> _THE PROBLEM_
Write out only the lines from the start of the entries up to and including the line with "arrow([[A[0], A[1]], [A[2], A[1], A[3]]])"; please skip the pictures.

***** INFORMATION SUPPLIED *****

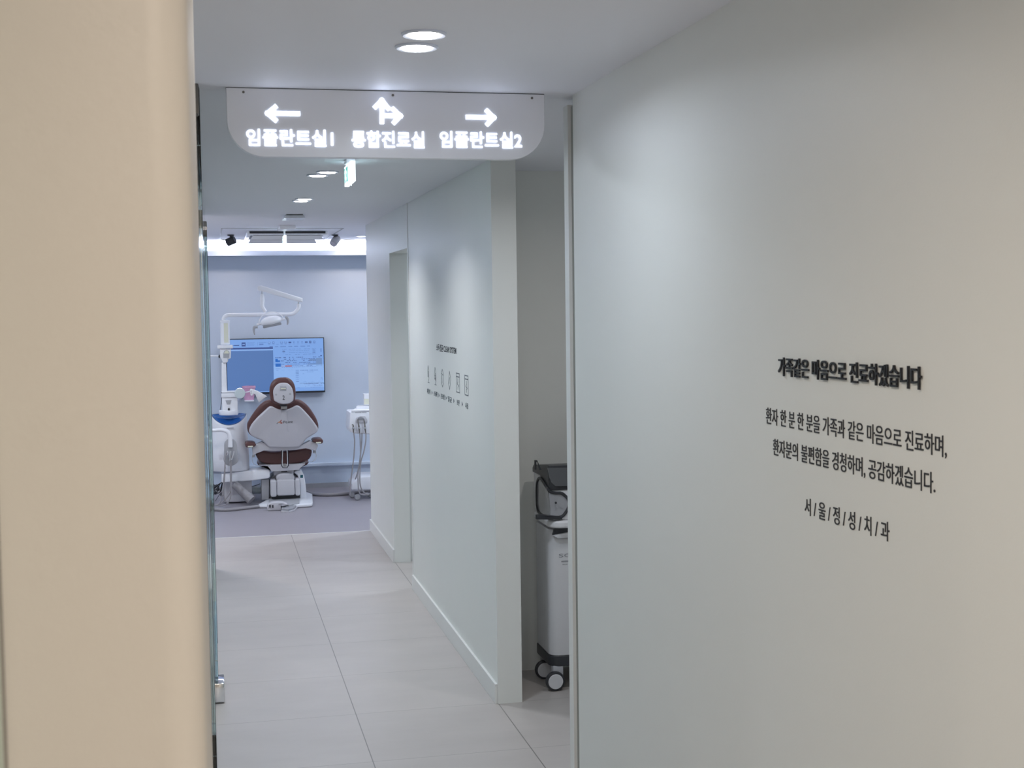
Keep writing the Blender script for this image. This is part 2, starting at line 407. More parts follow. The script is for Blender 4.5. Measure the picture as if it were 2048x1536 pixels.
arrow([[A[0], A[1]], [A[2], A[1], A[3]]])

# ------------------------------------------------------------------ ceiling things
def exit_sign(name, x, y0, y1, z0, z1, label):
    t = thing(name, label, 'exit sign', (x, (y0+y1)/2, CEIL), 'exit signs')
    obj('mounting_plate', bx(x-.018, x+.018, (y0+y1)/2-.05, (y0+y1)/2+.05, CEIL-.016, CEIL, bev=.003), M['plast'], t)
    obj('stem', bx(x-.006, x+.006, (y0+y1)/2-.03, (y0+y1)/2+.03, z1-.002, CEIL-.014), M['plast'], t)
    obj('housing', bx(x-.0095, x+.0095, y0, y1, z0, z1, bev=.002), M['exitw'], t)
    ym = (y0+y1)/2
    for sd in (-1, 1):
        f = BM(); box(f, x+sd*.0100-.0006, x+sd*.0100+.0006, ym-.01, y1-.008, z0+.012, z1-.01)
        pn = obj('pictogram_panel', f, M['exitg'], t, smooth=0)
        # running figure
        g = BM(); c = (ym+y1)/2; mm = Matrix(((0, 0, 1, x+sd*.0108), (1, 0, 0, 0), (0, 1, 0, 0), (0, 0, 0, 1)))
        zc = (z0+z1)/2
        for s in ([(c, zc+.03), (c+.01, zc-.005)], [(c+.01, zc-.005), (c-.02, zc-.015), (c-.02, zc-.04)], [(c+.01, zc-.005), (c+.035, zc-.03)], [(c, zc+.022), (c-.03, zc+.01)], [(c, zc+.022), (c+.03, zc+.015)]):
            stroke2d(g, s, .009, mm, .0004*sd)
        obj('running_figure', g, M['exitw'], pn, smooth=0)
    return t
exit_sign('exit_sign', .576, 5.46, 5.73, 2.182, 2.264, 'small green and white exit sign seen edge-on behind the direction sign')
exit_sign('exit_sign', .572, 10.38, 10.60, 2.135, 2.225, 'thin glowing exit sign under its ceiling box before the treatment room')
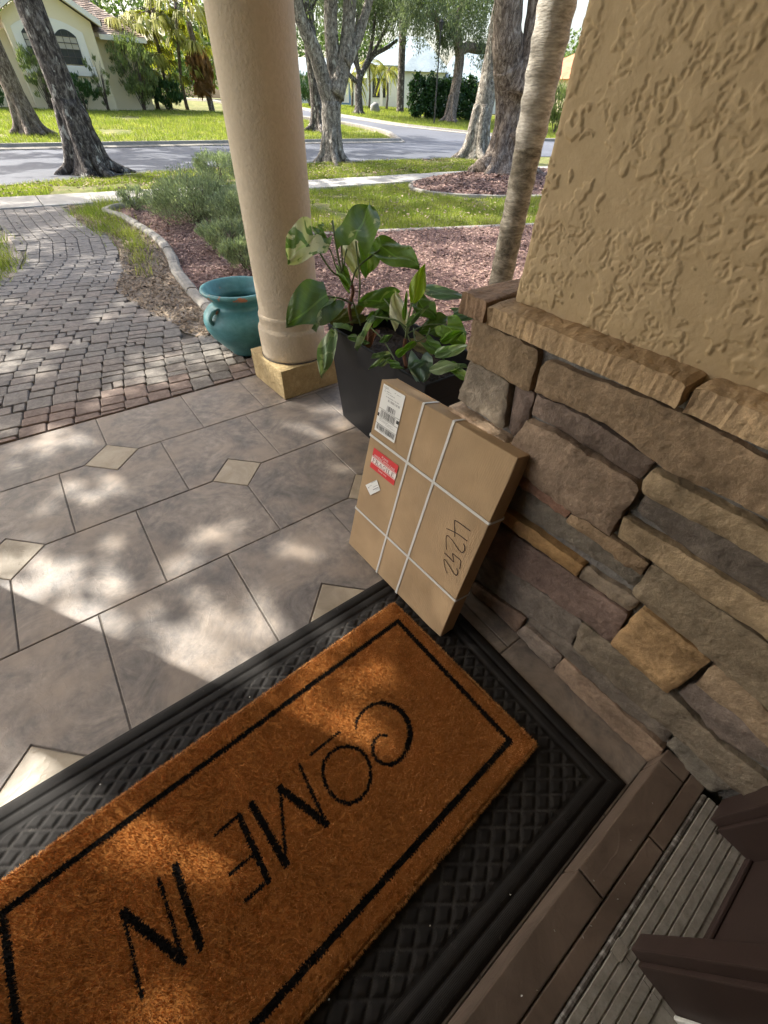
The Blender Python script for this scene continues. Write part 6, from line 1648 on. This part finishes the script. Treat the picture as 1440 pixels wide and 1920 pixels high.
# rough grass tufts beside the path
tx = []; ty = []
for cx, cy, r_, n in [(1.42, 5.25, .22, 500), (1.33, 5.9, .22, 1200), (1.30, 4.7, .2, 500), (1.42, 4.15, .16, 450), (1.36, 3.6, .14, 260), (1.28, 3.05, .10, 140), (1.16, 2.55, .08, 60), (1.34, 1.0, .05, 40), (.02, 3.55, .17, 700), (-.05, 4.3, .22, 900), (-.2, 5.1, .25, 700), (-.05, 3.1, .14, 300), (1.65, 6.55, .2, 500), (2.4, 6.62, .3, 500), (3.1, 6.6, .25, 400)]:
    n = int(n * .6); tx.append(rng.normal(cx, r_ * .6, n)); ty.append(rng.normal(cy, r_ * 1.1, n))
V, F = blades(0, (np.concatenate(tx), np.concatenate(ty)), .095, .0045, .8); V[:, 2] += .02; part('path_side_grass', V, F, 'grass_blade', kind='stuff')
def chips(n, xy, L, W, m_, name, zoff=.006, zf=None):
    x, y = xy; n = len(x)
    z = np.full(n, zoff) + rng.uniform(0, .018, n)
    if zf is not None: z += zf(x, y)
    P = np.stack([x, y, z], 1); a = rng.uniform(0, 6.28, n)
    D = np.stack([np.cos(a), np.sin(a), rng.normal(0, .28, n)], 1); S = np.stack([-np.sin(a), np.cos(a), rng.normal(0, .35, n)], 1)
    l = (L * rng.uniform(.4, 1.3, n))[:, None]; w = (W * rng.uniform(.5, 1.4, n))[:, None]
    k = rng.uniform(.5, 1., n)[:, None]
    up = np.array([0, 0, 1.]) * w * .35
    V = np.stack([P - D * l - S * w, P + D * l * k - S * w, P + D * l + S * w * k, P - D * l * k + S * w, P - D * l * .8 + up, P + D * l * .8 + up], 1).reshape(-1, 3)
    o = (np.arange(n) * 6)[:, None]
    F = np.concatenate([o + np.array([[0, 1, 5, 4]]), o + np.array([[2, 3, 4, 5]])], 0)
    part(name, V, F, m_, kind='stuff')
NEARB = [(1.86, -.04), (1.25, .0), (1.42, .6), (1.5, 2.4), (1.72, 3.8), (1.7, 5.5), (2.2, 6.3), (3.3, 6.1), (3.5, 5), (3.35, 4), (3.6, 3.3), (6.3, 2.42), (7.4, 2.0), (6.5, -.5), (5, -2.5), (1.9, -1.6)]
chips(0, scatter(34000, NEARB), .020, .0075, 'mulch_chip', 'mulch_chips')
def mz(x, y): return .22 * np.clip(1 - ((x - MC[0]) / MR[0]) ** 2 - ((y - MC[1]) / MR[1]) ** 2, 0, 1)
xm, ym_ = scatter(9000, [(MC[0] + MR[0] * math.cos(a), MC[1] + MR[1] * math.sin(a)) for a in np.linspace(0, 6.28, 40)])
chips(0, (xm, ym_), .035, .013, 'mulch_chip', 'mulch_chips', .01, mz)
chips(0, scatter(9500, STRIP), .018, .006, 'dry_leaf_chip', 'leaf_litter', .003)
chips(0, scatter(3500, VERGE), .03, .011, 'dry_leaf_chip', 'leaf_litter', .02)
chips(0, scatter(2200, LAWN), .022, .008, 'dry_leaf_chip', 'leaf_litter', .02)
# crumbs of dry leaf and grit on the porch
xg = np.concatenate([rng.uniform(-.2, 1.05, 26), rng.uniform(.3, 1.1, 14)]); yg = np.concatenate([rng.uniform(-2.7, -1.85, 26), rng.uniform(-2.82, -2.75, 14)])
zz = np.where(yg < -2.73, .106, .014)
P = np.stack([xg, yg, zz + .003], 1); V, F = cards(P, rng.normal(0, 1, (40, 3)) * [1, 1, .1], .0045, .003, .1); part('grit', V, F, 'label_paper', kind='stuff')
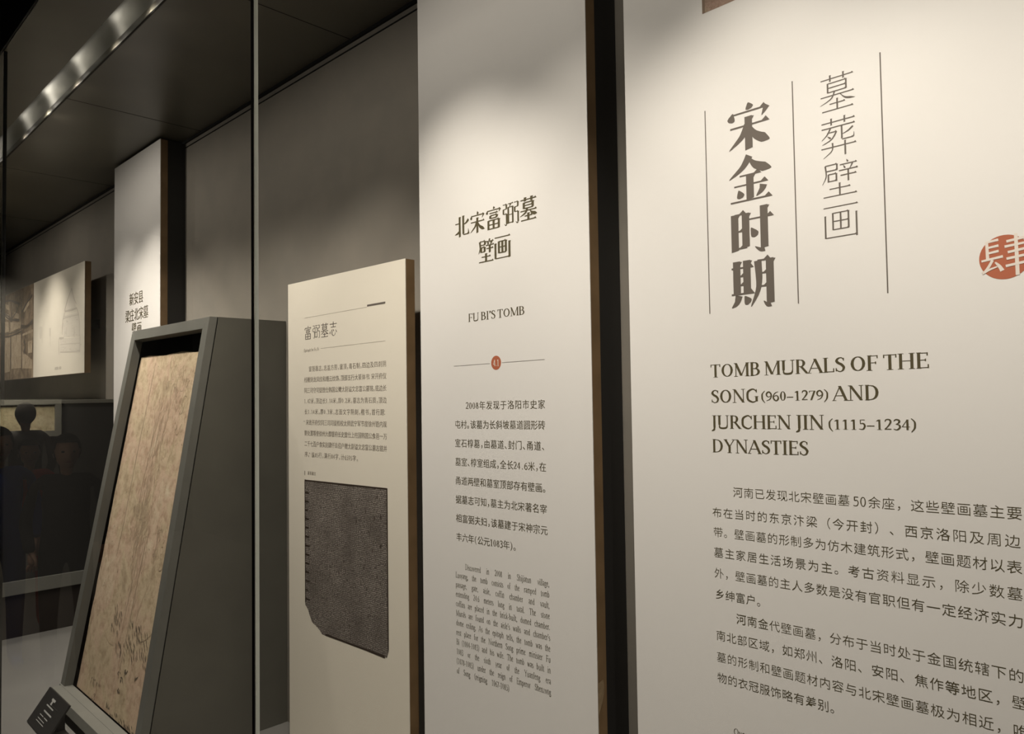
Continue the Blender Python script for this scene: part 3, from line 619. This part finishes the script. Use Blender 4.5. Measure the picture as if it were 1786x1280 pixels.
# ------------------------------------------------------------------ leaning mural stand
def fp(x, z, off=0): return (x, .876+.164*(z+1.075)+off, z)
st = thing('display_stand', 'large slanted olive grey display stand holding the tall mural in a recessed frame', 'display stand', (-2.95, 1.1, FZ))
xT, xB, xRt, zT, zB = -3.311, -3.414, -2.5515, .283, -1.2
bw = .046
def rail(pts, o0, o1, name, m='frame'):
    q = MB(); q.hexa([fp(x, z, o0) for x, z in pts]+[fp(x, z, o1) for x, z in pts]); return q.build(name, m, st, bevel=.0012)
xl = lambda z: xB+(xT-xB)*(z-zB)/(zT-zB)
zi, zb = zT-.040, -1.135
rail([(xT, zT), (xRt, zT), (xRt-bw, zi), (xl(zi)+bw, zi)], 0, .028, 'frame_rail')
rail([(xl(zb), zb), (xl(zb)+bw, zb), (xl(zi)+bw, zi), (xT, zT)], 0, .028, 'frame_rail')
rail([(xRt-bw, zb), (xRt, zb), (xRt, zT), (xRt-bw, zi)], 0, .028, 'frame_rail')
rail([(xl(zb), zb), (xl(-1.2), -1.198), (xRt, -1.198), (xRt, zb)], -.004, .028, 'frame_rail')
# inner return in the same grey, sloping back to the dark recess
q = MB()
q.poly([fp(xl(zb)+bw, zb, .0), fp(xl(zb)+bw+.008, zb, .030), fp(xl(zi)+bw+.008, zi-.008, .030), fp(xl(zi)+bw, zi, 0)])
q.poly([fp(xl(zi)+bw, zi, 0), fp(xl(zi)+bw+.008, zi-.008, .030), fp(xRt-bw-.008, zi-.008, .030), fp(xRt-bw, zi, 0)])
q.poly([fp(xRt-bw, zi, 0), fp(xRt-bw-.008, zi-.008, .030), fp(xRt-bw-.008, zb, .030), fp(xRt-bw, zb, 0)])
q.build('inner_return', 'frame', st)
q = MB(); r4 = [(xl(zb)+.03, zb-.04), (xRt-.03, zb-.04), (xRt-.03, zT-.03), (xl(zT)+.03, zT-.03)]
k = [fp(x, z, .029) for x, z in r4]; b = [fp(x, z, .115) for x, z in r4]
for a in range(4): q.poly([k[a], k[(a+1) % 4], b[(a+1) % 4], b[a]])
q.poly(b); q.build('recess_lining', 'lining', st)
# ledge along the foot of the opening
q = MB(); q.hexa([fp(xl(-1.16)+.02, -1.165, -.045), fp(xRt, -1.165, -.045), fp(xRt, -1.165, .03), fp(xl(-1.16)+.02, -1.165, .03),
                  fp(xl(-1.16)+.02, zb-.001, -.040), fp(xRt, zb-.001, -.040), fp(xRt, zb-.001, .03), fp(xl(-1.16)+.02, zb-.001, .03)])
q.build('foot_ledge', 'frame', st, bevel=.0015)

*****

> _RESPONSE_
Keep writing the Blender script for this image. This is part 2, starting at line 407. More parts follow. The script is for Blender 4.5. Measure the picture as if it were 2048x1536 pixels.
arrow([[A[0], A[1]], [A[2], A[1], A[3]]])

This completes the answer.